Records for processing:
★ ★ ★ ★ ★ ★ ★
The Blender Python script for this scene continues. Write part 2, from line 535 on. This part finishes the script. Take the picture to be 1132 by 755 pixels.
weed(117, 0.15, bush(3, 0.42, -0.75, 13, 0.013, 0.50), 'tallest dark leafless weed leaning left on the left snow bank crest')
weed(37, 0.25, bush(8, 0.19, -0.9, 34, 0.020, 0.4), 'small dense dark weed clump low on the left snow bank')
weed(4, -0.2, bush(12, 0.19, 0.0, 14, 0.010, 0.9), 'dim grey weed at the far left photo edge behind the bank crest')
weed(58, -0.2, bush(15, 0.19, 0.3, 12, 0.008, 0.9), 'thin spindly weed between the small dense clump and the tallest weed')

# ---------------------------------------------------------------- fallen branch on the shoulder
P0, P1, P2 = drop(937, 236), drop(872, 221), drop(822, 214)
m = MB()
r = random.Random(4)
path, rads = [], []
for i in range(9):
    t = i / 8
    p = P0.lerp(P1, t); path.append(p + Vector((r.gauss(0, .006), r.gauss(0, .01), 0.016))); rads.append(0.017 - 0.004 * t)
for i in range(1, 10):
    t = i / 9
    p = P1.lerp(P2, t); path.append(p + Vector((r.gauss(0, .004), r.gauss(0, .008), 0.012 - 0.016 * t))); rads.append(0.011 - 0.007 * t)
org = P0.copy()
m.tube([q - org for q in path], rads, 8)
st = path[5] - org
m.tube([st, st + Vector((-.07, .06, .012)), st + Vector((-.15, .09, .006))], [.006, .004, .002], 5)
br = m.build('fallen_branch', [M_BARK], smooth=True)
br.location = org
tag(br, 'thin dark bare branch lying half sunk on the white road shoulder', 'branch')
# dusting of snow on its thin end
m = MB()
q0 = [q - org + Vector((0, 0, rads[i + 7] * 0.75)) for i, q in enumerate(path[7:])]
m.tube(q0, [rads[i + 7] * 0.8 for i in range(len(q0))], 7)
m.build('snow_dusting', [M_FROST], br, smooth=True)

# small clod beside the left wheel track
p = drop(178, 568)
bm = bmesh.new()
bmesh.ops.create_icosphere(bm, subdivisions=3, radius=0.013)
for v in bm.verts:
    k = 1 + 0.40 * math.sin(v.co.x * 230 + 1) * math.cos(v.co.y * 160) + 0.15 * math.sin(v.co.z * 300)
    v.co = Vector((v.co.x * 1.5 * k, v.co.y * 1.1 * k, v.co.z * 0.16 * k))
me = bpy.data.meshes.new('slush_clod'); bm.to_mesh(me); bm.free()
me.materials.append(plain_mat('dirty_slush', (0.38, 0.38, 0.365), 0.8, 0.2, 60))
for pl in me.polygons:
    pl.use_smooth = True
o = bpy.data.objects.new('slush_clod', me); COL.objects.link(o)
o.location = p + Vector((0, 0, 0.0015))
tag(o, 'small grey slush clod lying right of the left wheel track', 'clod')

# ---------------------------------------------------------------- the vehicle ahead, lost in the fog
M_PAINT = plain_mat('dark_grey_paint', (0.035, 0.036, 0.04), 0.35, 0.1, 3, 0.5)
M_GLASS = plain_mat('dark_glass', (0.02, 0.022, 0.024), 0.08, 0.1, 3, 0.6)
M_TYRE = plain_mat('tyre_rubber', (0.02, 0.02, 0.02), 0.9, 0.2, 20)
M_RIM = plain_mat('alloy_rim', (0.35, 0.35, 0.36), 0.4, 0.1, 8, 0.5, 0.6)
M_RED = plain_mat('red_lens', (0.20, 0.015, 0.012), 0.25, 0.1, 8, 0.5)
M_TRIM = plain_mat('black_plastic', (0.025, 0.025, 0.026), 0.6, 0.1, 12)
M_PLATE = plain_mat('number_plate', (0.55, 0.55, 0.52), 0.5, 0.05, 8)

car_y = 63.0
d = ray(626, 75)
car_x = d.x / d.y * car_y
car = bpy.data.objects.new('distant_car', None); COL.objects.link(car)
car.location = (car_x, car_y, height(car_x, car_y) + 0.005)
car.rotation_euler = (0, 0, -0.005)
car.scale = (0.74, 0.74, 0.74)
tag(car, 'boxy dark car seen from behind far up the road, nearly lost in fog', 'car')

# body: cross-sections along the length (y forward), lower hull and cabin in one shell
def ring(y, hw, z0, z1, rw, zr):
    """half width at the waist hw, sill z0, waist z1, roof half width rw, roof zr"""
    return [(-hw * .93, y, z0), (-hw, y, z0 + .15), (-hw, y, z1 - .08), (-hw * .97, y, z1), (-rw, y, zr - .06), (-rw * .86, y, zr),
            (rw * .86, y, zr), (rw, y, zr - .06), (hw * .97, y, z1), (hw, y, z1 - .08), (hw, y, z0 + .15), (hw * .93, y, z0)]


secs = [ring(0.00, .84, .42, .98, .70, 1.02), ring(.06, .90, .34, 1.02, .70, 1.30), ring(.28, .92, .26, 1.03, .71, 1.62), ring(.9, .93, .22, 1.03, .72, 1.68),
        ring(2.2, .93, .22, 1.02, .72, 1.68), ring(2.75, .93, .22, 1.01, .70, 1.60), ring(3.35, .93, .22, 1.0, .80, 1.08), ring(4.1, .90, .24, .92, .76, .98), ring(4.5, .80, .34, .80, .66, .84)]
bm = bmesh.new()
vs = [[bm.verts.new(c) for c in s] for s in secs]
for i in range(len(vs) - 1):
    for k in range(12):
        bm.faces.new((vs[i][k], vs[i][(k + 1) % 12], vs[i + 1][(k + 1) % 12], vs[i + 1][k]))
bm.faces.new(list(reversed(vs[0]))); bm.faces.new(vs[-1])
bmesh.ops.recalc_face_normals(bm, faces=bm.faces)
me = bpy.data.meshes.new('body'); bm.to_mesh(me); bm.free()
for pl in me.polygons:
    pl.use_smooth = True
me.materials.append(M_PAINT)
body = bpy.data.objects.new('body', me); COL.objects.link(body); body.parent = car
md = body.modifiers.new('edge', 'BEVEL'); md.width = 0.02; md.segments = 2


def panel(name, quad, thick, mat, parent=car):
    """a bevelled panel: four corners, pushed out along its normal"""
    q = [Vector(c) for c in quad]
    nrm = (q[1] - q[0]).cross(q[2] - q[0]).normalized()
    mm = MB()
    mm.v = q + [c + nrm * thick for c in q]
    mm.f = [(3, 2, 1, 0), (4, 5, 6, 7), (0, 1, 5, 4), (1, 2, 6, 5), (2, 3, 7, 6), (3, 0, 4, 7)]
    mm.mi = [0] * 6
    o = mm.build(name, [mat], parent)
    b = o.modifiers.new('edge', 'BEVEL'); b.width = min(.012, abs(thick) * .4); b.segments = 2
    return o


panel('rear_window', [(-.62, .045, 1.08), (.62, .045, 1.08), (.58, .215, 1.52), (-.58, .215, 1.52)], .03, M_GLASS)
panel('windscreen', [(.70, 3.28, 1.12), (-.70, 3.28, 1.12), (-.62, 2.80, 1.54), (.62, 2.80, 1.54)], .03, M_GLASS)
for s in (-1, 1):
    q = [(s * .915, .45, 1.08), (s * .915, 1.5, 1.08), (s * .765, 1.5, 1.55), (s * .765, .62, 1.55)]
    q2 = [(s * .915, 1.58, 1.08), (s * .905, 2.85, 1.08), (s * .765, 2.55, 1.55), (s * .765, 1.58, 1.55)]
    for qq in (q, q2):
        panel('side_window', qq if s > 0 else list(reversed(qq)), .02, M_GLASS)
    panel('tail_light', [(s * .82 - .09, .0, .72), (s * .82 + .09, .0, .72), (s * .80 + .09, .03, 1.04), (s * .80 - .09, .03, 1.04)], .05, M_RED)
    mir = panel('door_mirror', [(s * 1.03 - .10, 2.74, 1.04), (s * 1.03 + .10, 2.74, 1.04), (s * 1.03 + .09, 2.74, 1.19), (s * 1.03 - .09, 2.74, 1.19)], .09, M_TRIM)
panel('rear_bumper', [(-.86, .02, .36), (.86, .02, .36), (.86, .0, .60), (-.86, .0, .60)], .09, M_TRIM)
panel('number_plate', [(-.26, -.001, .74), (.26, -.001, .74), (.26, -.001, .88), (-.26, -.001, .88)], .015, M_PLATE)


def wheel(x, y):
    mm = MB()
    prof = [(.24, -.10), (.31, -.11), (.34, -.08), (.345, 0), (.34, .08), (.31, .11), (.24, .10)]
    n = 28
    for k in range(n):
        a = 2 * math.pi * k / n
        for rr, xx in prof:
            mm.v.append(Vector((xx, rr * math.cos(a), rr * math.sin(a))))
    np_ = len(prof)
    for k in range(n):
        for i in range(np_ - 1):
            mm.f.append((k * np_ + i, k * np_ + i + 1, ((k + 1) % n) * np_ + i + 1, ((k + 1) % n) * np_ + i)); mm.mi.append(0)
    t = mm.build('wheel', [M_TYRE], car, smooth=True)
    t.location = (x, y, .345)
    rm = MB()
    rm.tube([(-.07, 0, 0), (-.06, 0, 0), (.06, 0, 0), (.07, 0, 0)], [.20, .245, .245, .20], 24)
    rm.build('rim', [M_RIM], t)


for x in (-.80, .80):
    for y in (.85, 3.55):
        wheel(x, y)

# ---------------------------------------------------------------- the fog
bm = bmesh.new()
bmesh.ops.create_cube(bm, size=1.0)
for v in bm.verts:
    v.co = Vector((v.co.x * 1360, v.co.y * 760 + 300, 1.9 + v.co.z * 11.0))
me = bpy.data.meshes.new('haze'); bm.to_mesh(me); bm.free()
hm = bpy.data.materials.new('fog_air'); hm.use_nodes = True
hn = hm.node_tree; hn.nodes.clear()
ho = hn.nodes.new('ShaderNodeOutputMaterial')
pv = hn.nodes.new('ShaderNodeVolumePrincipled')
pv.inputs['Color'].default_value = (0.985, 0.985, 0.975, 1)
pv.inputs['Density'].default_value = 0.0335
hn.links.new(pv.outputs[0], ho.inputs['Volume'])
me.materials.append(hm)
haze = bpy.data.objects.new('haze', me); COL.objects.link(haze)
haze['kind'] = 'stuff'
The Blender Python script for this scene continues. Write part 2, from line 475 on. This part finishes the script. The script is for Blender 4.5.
★ ★ ★ ★ ★ ★ ★
Given request: Quote the data above verbatim from its first line to the line that includes "m.build('snow_dusting', [M_FROST], br, smooth=True)", with both boundary lines retained.

Response:
The Blender Python script for this scene continues. Write part 2, from line 535 on. This part finishes the script. Take the picture to be 1132 by 755 pixels.
weed(117, 0.15, bush(3, 0.42, -0.75, 13, 0.013, 0.50), 'tallest dark leafless weed leaning left on the left snow bank crest')
weed(37, 0.25, bush(8, 0.19, -0.9, 34, 0.020, 0.4), 'small dense dark weed clump low on the left snow bank')
weed(4, -0.2, bush(12, 0.19, 0.0, 14, 0.010, 0.9), 'dim grey weed at the far left photo edge behind the bank crest')
weed(58, -0.2, bush(15, 0.19, 0.3, 12, 0.008, 0.9), 'thin spindly weed between the small dense clump and the tallest weed')

# ---------------------------------------------------------------- fallen branch on the shoulder
P0, P1, P2 = drop(937, 236), drop(872, 221), drop(822, 214)
m = MB()
r = random.Random(4)
path, rads = [], []
for i in range(9):
    t = i / 8
    p = P0.lerp(P1, t); path.append(p + Vector((r.gauss(0, .006), r.gauss(0, .01), 0.016))); rads.append(0.017 - 0.004 * t)
for i in range(1, 10):
    t = i / 9
    p = P1.lerp(P2, t); path.append(p + Vector((r.gauss(0, .004), r.gauss(0, .008), 0.012 - 0.016 * t))); rads.append(0.011 - 0.007 * t)
org = P0.copy()
m.tube([q - org for q in path], rads, 8)
st = path[5] - org
m.tube([st, st + Vector((-.07, .06, .012)), st + Vector((-.15, .09, .006))], [.006, .004, .002], 5)
br = m.build('fallen_branch', [M_BARK], smooth=True)
br.location = org
tag(br, 'thin dark bare branch lying half sunk on the white road shoulder', 'branch')
# dusting of snow on its thin end
m = MB()
q0 = [q - org + Vector((0, 0, rads[i + 7] * 0.75)) for i, q in enumerate(path[7:])]
m.tube(q0, [rads[i + 7] * 0.8 for i in range(len(q0))], 7)
m.build('snow_dusting', [M_FROST], br, smooth=True)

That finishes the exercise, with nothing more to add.